- **TASK TO CARRY OUT**
Give back exactly the lines from the start of the listing to the line containing "hang(39.0, 2.5, 0, .12, 'thin", inclusive, and nothing beyond them.

- **SOURCE DATA**
════════

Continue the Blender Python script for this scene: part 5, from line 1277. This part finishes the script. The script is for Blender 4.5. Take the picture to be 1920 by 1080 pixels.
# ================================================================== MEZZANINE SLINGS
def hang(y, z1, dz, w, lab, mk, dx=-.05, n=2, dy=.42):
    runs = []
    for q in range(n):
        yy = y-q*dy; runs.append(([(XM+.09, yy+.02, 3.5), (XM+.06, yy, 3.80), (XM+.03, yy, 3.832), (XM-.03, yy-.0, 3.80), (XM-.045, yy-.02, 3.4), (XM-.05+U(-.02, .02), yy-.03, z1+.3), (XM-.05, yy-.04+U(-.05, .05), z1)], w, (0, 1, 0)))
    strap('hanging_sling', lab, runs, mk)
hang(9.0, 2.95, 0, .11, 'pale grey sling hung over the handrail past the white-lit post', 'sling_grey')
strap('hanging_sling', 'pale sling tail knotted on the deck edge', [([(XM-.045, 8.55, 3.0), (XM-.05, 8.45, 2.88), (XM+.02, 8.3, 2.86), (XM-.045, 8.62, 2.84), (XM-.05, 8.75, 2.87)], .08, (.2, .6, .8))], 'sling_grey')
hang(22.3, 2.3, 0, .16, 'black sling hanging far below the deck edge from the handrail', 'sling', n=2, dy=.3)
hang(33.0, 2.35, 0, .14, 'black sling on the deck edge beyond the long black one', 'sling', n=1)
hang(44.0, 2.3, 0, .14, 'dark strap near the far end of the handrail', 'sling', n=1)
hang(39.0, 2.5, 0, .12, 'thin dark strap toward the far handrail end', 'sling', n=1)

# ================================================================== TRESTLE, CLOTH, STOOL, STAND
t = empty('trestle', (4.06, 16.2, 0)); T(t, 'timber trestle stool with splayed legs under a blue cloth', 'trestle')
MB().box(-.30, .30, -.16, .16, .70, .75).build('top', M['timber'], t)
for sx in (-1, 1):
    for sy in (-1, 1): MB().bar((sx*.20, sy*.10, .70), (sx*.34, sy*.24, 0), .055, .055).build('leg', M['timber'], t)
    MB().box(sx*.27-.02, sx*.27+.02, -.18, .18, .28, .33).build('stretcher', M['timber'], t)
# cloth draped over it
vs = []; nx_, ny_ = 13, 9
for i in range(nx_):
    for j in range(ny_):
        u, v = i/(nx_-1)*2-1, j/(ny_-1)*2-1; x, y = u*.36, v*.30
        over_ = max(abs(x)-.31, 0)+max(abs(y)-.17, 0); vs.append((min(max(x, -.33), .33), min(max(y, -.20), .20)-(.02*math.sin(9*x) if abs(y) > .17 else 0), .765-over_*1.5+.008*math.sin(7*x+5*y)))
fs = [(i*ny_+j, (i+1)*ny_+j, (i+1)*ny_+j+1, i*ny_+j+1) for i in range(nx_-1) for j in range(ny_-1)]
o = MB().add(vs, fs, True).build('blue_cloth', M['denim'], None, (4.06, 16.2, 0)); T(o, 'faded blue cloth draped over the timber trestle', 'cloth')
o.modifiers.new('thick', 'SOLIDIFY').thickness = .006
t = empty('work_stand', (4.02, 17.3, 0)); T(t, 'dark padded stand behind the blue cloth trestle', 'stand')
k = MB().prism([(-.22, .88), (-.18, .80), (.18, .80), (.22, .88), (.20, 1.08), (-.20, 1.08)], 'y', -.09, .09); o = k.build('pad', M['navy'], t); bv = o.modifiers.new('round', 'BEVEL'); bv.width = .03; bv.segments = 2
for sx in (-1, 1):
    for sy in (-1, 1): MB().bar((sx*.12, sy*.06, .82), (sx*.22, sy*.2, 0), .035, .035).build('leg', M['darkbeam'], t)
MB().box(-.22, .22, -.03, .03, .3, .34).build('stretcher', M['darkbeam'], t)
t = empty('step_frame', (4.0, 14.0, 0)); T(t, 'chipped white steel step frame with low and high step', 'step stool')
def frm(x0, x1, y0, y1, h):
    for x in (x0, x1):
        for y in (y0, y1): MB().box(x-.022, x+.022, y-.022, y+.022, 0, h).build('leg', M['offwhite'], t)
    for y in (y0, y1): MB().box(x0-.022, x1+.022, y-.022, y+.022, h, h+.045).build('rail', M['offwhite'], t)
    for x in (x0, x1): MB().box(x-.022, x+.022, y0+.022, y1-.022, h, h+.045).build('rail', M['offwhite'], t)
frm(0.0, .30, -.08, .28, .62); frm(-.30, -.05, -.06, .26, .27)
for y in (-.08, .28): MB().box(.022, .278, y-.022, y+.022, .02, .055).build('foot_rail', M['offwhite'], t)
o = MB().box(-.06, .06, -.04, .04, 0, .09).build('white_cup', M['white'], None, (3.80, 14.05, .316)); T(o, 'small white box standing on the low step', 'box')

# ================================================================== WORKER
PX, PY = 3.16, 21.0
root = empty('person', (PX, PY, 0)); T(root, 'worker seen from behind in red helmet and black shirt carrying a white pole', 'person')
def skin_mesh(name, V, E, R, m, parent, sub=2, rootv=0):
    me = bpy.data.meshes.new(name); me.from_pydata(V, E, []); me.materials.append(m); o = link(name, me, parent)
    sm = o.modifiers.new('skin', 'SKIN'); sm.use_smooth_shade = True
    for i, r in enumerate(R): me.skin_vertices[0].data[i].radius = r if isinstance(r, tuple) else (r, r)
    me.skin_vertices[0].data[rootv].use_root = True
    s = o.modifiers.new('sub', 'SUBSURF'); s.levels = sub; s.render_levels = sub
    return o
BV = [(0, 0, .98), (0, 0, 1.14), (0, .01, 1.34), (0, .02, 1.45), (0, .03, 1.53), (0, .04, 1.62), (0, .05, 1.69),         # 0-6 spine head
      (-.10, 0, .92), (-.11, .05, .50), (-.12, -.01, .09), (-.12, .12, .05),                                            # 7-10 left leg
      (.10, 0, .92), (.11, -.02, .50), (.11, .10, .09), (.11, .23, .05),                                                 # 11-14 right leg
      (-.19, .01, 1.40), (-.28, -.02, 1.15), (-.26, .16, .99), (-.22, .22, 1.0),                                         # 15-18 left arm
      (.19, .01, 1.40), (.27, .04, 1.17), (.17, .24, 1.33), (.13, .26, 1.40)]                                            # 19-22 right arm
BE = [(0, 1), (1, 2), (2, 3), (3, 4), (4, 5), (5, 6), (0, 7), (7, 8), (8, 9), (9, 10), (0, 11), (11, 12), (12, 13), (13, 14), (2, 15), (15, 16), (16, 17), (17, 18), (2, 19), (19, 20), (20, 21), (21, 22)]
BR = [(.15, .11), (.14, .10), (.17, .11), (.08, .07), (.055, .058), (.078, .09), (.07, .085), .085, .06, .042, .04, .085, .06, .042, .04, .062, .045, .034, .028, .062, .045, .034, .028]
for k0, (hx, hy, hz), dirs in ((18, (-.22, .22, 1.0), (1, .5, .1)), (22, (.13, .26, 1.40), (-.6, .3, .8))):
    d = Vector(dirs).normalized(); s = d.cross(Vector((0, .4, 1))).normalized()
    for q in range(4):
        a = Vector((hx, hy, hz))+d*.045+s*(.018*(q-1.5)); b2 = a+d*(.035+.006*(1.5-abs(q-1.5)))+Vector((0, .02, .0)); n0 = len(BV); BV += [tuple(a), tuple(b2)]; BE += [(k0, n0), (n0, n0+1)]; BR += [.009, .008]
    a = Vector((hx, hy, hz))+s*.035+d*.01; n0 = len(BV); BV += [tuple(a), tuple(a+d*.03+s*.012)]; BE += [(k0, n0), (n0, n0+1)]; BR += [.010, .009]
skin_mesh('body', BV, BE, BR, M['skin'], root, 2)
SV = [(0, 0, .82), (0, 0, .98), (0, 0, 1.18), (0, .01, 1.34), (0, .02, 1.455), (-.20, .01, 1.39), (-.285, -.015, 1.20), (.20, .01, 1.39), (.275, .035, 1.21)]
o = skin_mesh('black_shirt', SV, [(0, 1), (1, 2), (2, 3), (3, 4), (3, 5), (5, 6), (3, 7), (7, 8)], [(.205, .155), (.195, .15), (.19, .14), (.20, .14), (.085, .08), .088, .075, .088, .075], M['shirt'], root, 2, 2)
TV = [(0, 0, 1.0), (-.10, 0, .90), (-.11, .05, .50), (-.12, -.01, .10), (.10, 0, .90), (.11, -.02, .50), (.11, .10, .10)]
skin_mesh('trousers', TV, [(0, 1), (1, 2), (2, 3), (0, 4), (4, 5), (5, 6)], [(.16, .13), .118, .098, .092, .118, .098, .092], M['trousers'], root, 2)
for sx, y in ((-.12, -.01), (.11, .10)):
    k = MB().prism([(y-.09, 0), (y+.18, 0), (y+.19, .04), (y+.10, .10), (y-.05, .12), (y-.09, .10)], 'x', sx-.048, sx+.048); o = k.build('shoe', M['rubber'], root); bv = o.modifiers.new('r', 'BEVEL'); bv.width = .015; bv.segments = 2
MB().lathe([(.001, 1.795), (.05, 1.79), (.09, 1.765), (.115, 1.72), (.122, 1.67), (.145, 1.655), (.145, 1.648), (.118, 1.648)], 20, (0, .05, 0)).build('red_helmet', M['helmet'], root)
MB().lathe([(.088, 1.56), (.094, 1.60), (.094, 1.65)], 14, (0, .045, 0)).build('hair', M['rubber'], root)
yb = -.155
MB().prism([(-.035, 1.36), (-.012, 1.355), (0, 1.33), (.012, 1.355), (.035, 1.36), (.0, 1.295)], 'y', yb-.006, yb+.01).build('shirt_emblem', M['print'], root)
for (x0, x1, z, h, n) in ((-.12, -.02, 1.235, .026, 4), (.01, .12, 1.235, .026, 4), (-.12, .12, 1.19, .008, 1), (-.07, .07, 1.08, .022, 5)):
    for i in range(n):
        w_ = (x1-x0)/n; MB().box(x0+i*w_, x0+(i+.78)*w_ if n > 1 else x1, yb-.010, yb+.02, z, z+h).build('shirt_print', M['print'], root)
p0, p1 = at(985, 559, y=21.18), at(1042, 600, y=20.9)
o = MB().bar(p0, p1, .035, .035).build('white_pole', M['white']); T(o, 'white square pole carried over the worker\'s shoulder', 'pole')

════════

- **SOLUTION TO THE EXERCISE**
Continue the Blender Python script for this scene: part 5, from line 1277. This part finishes the script. The script is for Blender 4.5. Take the picture to be 1920 by 1080 pixels.
# ================================================================== MEZZANINE SLINGS
def hang(y, z1, dz, w, lab, mk, dx=-.05, n=2, dy=.42):
    runs = []
    for q in range(n):
        yy = y-q*dy; runs.append(([(XM+.09, yy+.02, 3.5), (XM+.06, yy, 3.80), (XM+.03, yy, 3.832), (XM-.03, yy-.0, 3.80), (XM-.045, yy-.02, 3.4), (XM-.05+U(-.02, .02), yy-.03, z1+.3), (XM-.05, yy-.04+U(-.05, .05), z1)], w, (0, 1, 0)))
    strap('hanging_sling', lab, runs, mk)
hang(9.0, 2.95, 0, .11, 'pale grey sling hung over the handrail past the white-lit post', 'sling_grey')
strap('hanging_sling', 'pale sling tail knotted on the deck edge', [([(XM-.045, 8.55, 3.0), (XM-.05, 8.45, 2.88), (XM+.02, 8.3, 2.86), (XM-.045, 8.62, 2.84), (XM-.05, 8.75, 2.87)], .08, (.2, .6, .8))], 'sling_grey')
hang(22.3, 2.3, 0, .16, 'black sling hanging far below the deck edge from the handrail', 'sling', n=2, dy=.3)
hang(33.0, 2.35, 0, .14, 'black sling on the deck edge beyond the long black one', 'sling', n=1)
hang(44.0, 2.3, 0, .14, 'dark strap near the far end of the handrail', 'sling', n=1)
hang(39.0, 2.5, 0, .12, 'thin dark strap toward the far handrail end', 'sling', n=1)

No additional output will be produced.